__What to produce__:
Only the lines from the top of the records below through the line containing "sc = bpy.context.scene" should be printed, exactly and without pictures.

Scene modeling code data
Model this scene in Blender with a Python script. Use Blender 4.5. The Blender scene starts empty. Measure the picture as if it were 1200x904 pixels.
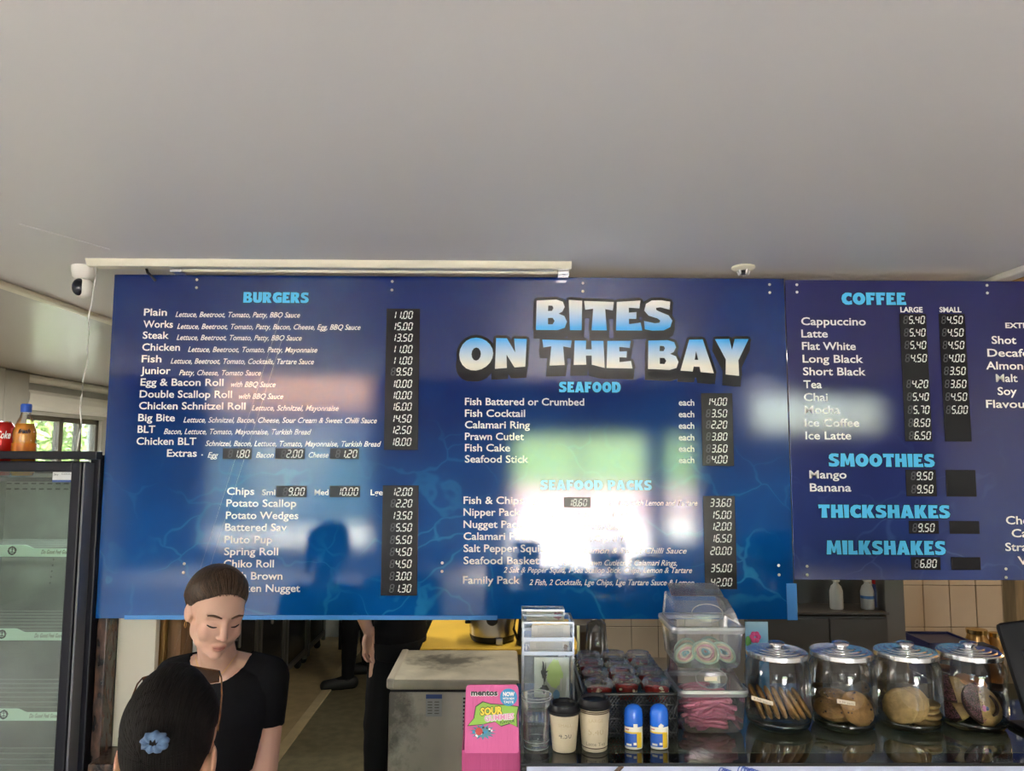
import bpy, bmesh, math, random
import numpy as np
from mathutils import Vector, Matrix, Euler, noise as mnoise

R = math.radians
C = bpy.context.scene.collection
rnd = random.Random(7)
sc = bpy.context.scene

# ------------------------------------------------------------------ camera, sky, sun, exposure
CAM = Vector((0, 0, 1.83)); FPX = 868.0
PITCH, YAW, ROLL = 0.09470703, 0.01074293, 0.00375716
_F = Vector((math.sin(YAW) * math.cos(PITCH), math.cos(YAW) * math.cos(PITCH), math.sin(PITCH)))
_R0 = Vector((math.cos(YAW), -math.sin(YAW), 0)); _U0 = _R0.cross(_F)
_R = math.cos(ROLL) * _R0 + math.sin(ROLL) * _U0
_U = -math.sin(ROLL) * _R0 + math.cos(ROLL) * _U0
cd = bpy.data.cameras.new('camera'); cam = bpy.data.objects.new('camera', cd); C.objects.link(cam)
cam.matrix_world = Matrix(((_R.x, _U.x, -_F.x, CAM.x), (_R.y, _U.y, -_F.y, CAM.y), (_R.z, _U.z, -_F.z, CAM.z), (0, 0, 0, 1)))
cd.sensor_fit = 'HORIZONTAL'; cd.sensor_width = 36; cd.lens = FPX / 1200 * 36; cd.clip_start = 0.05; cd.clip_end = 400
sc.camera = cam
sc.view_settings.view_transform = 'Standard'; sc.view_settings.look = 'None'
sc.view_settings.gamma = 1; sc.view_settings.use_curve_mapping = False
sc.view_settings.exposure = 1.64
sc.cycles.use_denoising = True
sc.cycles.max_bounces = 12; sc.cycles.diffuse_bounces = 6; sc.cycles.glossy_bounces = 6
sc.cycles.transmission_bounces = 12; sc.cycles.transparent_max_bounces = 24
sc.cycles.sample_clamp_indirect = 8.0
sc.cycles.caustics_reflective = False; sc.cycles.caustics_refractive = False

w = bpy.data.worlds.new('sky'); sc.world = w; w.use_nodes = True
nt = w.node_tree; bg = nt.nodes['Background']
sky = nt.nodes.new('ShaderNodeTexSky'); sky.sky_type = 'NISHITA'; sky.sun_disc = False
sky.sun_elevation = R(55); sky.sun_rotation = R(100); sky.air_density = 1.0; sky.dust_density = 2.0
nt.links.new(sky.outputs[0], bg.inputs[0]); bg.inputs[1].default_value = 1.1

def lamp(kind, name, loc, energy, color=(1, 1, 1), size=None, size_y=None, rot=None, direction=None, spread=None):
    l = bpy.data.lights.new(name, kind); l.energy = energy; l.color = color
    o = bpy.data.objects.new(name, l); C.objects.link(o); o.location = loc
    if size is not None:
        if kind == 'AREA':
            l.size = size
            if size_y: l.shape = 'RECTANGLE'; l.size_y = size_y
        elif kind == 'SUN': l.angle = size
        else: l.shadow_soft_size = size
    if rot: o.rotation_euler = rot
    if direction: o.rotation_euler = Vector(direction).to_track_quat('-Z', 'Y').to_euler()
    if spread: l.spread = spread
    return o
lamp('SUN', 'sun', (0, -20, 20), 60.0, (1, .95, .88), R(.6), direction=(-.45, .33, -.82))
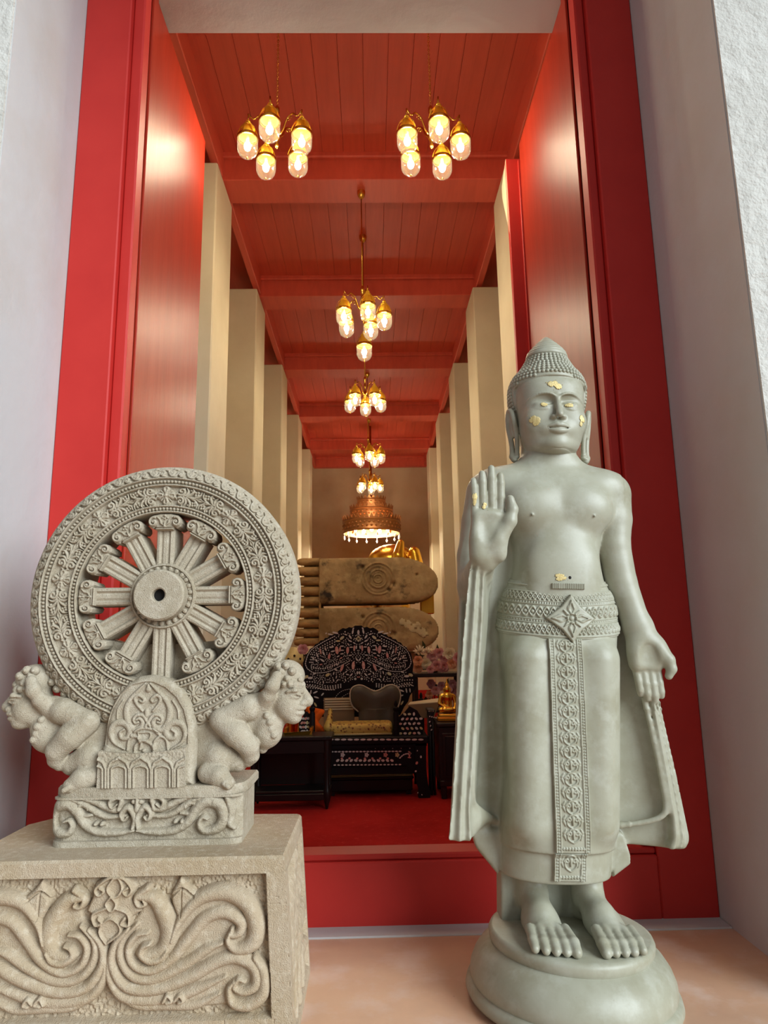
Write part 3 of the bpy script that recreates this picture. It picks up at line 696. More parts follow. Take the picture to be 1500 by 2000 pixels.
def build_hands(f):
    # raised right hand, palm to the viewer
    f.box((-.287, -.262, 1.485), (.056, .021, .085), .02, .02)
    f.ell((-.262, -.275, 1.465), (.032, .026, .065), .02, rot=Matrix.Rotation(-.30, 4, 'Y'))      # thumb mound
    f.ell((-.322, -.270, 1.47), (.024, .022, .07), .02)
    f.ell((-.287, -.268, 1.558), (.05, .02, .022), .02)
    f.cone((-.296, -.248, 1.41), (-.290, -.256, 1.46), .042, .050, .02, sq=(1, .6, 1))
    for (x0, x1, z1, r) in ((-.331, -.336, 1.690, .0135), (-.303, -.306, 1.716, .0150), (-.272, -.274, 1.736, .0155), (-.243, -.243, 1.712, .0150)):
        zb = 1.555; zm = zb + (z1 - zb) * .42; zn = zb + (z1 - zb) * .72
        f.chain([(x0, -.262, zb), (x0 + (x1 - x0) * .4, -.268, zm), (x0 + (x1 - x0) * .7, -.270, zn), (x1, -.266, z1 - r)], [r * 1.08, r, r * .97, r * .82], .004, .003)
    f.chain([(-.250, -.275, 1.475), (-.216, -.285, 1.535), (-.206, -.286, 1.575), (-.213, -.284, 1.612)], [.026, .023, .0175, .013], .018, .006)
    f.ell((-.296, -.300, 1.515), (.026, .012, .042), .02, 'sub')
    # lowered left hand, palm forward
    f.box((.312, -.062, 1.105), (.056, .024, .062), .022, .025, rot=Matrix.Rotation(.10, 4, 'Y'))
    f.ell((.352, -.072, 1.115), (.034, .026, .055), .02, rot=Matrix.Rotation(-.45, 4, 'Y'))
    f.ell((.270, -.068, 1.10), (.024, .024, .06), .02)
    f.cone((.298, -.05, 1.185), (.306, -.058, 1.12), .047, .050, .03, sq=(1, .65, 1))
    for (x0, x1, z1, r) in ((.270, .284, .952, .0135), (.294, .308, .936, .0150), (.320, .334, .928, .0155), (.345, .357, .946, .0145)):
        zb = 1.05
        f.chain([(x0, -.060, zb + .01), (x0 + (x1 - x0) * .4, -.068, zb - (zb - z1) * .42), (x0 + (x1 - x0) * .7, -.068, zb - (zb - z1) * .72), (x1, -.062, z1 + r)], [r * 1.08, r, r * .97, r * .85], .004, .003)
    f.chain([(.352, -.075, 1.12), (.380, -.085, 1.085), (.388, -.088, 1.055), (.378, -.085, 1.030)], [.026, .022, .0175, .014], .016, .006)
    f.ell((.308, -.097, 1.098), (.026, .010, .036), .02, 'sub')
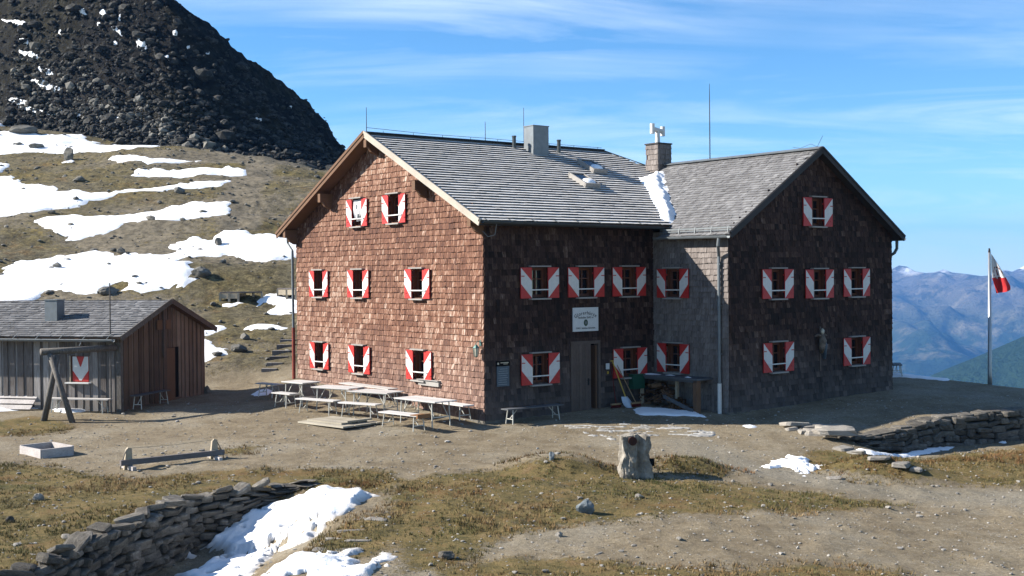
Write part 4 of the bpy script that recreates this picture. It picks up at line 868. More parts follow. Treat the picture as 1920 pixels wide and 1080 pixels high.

__Exercise answer__:
Model this scene in Blender with a Python script. Use Blender 4.5. The Blender scene starts empty. Measure the picture as if it were 1200x904 pixels.
import bpy, bmesh, math, random
import numpy as np
from mathutils import Vector, Matrix, Euler, noise as mnoise

R = math.radians
C = bpy.context.scene.collection
rnd = random.Random(7)
sc = bpy.context.scene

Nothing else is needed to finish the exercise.